▶ **What to do**
Please print all of the material below, word for word.

[BEGIN Input material]

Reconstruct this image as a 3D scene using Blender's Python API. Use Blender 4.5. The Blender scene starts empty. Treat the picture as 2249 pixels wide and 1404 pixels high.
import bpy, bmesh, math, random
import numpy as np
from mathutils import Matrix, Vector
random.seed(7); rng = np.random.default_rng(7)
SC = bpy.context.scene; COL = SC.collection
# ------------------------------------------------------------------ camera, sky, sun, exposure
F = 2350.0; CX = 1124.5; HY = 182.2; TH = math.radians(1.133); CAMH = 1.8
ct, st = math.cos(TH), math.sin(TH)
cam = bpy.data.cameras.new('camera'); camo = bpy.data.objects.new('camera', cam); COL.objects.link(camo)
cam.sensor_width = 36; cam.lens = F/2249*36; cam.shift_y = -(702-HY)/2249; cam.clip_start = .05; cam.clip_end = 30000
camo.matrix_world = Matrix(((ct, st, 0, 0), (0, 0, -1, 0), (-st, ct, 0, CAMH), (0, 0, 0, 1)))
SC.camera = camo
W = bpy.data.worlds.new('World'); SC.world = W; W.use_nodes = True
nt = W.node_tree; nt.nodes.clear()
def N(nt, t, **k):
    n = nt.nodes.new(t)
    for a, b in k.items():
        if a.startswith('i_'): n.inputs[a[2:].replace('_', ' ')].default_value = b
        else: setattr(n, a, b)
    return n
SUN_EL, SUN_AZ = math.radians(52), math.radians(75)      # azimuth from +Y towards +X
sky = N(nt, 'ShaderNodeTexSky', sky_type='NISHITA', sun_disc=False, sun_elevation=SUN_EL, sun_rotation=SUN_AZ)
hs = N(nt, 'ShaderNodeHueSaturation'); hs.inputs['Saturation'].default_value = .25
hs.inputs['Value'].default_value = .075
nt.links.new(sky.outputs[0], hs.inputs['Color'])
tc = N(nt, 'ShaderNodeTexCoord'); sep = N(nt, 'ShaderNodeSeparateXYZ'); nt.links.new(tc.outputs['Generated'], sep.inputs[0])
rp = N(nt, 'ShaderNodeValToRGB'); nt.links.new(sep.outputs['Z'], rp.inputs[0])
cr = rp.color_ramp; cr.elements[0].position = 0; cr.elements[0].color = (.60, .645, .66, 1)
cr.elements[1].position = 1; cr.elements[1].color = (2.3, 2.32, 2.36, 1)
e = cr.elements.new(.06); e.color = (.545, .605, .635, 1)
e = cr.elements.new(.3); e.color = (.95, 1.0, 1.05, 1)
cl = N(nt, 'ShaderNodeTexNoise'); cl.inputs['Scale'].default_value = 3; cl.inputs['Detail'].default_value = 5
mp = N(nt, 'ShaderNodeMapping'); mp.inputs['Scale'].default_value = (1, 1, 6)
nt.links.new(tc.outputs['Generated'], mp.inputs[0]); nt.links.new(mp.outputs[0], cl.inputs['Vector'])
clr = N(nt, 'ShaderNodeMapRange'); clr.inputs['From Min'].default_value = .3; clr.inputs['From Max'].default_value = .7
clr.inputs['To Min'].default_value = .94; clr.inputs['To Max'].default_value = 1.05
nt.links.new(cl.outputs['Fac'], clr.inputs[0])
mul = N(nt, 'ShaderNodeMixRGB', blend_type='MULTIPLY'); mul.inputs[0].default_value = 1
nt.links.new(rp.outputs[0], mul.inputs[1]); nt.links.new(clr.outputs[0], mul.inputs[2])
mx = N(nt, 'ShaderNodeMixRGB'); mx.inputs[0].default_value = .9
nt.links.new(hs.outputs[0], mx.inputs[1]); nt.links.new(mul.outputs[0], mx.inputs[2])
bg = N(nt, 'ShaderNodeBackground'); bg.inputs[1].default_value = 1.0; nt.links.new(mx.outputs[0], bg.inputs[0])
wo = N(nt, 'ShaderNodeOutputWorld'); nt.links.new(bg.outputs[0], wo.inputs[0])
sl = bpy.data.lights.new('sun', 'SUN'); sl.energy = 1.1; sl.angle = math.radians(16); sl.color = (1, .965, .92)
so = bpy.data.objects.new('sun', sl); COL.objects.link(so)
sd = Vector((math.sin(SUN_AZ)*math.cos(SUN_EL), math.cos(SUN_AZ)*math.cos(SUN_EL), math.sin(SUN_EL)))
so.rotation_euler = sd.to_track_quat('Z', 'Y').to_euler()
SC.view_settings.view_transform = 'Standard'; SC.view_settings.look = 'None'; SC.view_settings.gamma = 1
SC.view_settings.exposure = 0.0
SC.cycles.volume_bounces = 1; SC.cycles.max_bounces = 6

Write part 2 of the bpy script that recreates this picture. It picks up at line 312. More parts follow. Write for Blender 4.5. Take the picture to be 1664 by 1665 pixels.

[END Input material]

▶ **Task solution**
Reconstruct this image as a 3D scene using Blender's Python API. Use Blender 4.5. The Blender scene starts empty. Treat the picture as 2249 pixels wide and 1404 pixels high.
import bpy, bmesh, math, random
import numpy as np
from mathutils import Matrix, Vector
random.seed(7); rng = np.random.default_rng(7)
SC = bpy.context.scene; COL = SC.collection
# ------------------------------------------------------------------ camera, sky, sun, exposure
F = 2350.0; CX = 1124.5; HY = 182.2; TH = math.radians(1.133); CAMH = 1.8
ct, st = math.cos(TH), math.sin(TH)
cam = bpy.data.cameras.new('camera'); camo = bpy.data.objects.new('camera', cam); COL.objects.link(camo)
cam.sensor_width = 36; cam.lens = F/2249*36; cam.shift_y = -(702-HY)/2249; cam.clip_start = .05; cam.clip_end = 30000
camo.matrix_world = Matrix(((ct, st, 0, 0), (0, 0, -1, 0), (-st, ct, 0, CAMH), (0, 0, 0, 1)))
SC.camera = camo
W = bpy.data.worlds.new('World'); SC.world = W; W.use_nodes = True
nt = W.node_tree; nt.nodes.clear()
def N(nt, t, **k):
    n = nt.nodes.new(t)
    for a, b in k.items():
        if a.startswith('i_'): n.inputs[a[2:].replace('_', ' ')].default_value = b
        else: setattr(n, a, b)
    return n
SUN_EL, SUN_AZ = math.radians(52), math.radians(75)      # azimuth from +Y towards +X
sky = N(nt, 'ShaderNodeTexSky', sky_type='NISHITA', sun_disc=False, sun_elevation=SUN_EL, sun_rotation=SUN_AZ)
hs = N(nt, 'ShaderNodeHueSaturation'); hs.inputs['Saturation'].default_value = .25
hs.inputs['Value'].default_value = .075
nt.links.new(sky.outputs[0], hs.inputs['Color'])
tc = N(nt, 'ShaderNodeTexCoord'); sep = N(nt, 'ShaderNodeSeparateXYZ'); nt.links.new(tc.outputs['Generated'], sep.inputs[0])
rp = N(nt, 'ShaderNodeValToRGB'); nt.links.new(sep.outputs['Z'], rp.inputs[0])
cr = rp.color_ramp; cr.elements[0].position = 0; cr.elements[0].color = (.60, .645, .66, 1)
cr.elements[1].position = 1; cr.elements[1].color = (2.3, 2.32, 2.36, 1)
e = cr.elements.new(.06); e.color = (.545, .605, .635, 1)
e = cr.elements.new(.3); e.color = (.95, 1.0, 1.05, 1)
cl = N(nt, 'ShaderNodeTexNoise'); cl.inputs['Scale'].default_value = 3; cl.inputs['Detail'].default_value = 5
mp = N(nt, 'ShaderNodeMapping'); mp.inputs['Scale'].default_value = (1, 1, 6)
nt.links.new(tc.outputs['Generated'], mp.inputs[0]); nt.links.new(mp.outputs[0], cl.inputs['Vector'])
clr = N(nt, 'ShaderNodeMapRange'); clr.inputs['From Min'].default_value = .3; clr.inputs['From Max'].default_value = .7
clr.inputs['To Min'].default_value = .94; clr.inputs['To Max'].default_value = 1.05
nt.links.new(cl.outputs['Fac'], clr.inputs[0])
mul = N(nt, 'ShaderNodeMixRGB', blend_type='MULTIPLY'); mul.inputs[0].default_value = 1
nt.links.new(rp.outputs[0], mul.inputs[1]); nt.links.new(clr.outputs[0], mul.inputs[2])
mx = N(nt, 'ShaderNodeMixRGB'); mx.inputs[0].default_value = .9
nt.links.new(hs.outputs[0], mx.inputs[1]); nt.links.new(mul.outputs[0], mx.inputs[2])
bg = N(nt, 'ShaderNodeBackground'); bg.inputs[1].default_value = 1.0; nt.links.new(mx.outputs[0], bg.inputs[0])
wo = N(nt, 'ShaderNodeOutputWorld'); nt.links.new(bg.outputs[0], wo.inputs[0])
sl = bpy.data.lights.new('sun', 'SUN'); sl.energy = 1.1; sl.angle = math.radians(16); sl.color = (1, .965, .92)
so = bpy.data.objects.new('sun', sl); COL.objects.link(so)
sd = Vector((math.sin(SUN_AZ)*math.cos(SUN_EL), math.cos(SUN_AZ)*math.cos(SUN_EL), math.sin(SUN_EL)))
so.rotation_euler = sd.to_track_quat('Z', 'Y').to_euler()
SC.view_settings.view_transform = 'Standard'; SC.view_settings.look = 'None'; SC.view_settings.gamma = 1
SC.view_settings.exposure = 0.0
SC.cycles.volume_bounces = 1; SC.cycles.max_bounces = 6

Write part 2 of the bpy script that recreates this picture. It picks up at line 312. More parts follow. Write for Blender 4.5. Take the picture to be 1664 by 1665 pixels.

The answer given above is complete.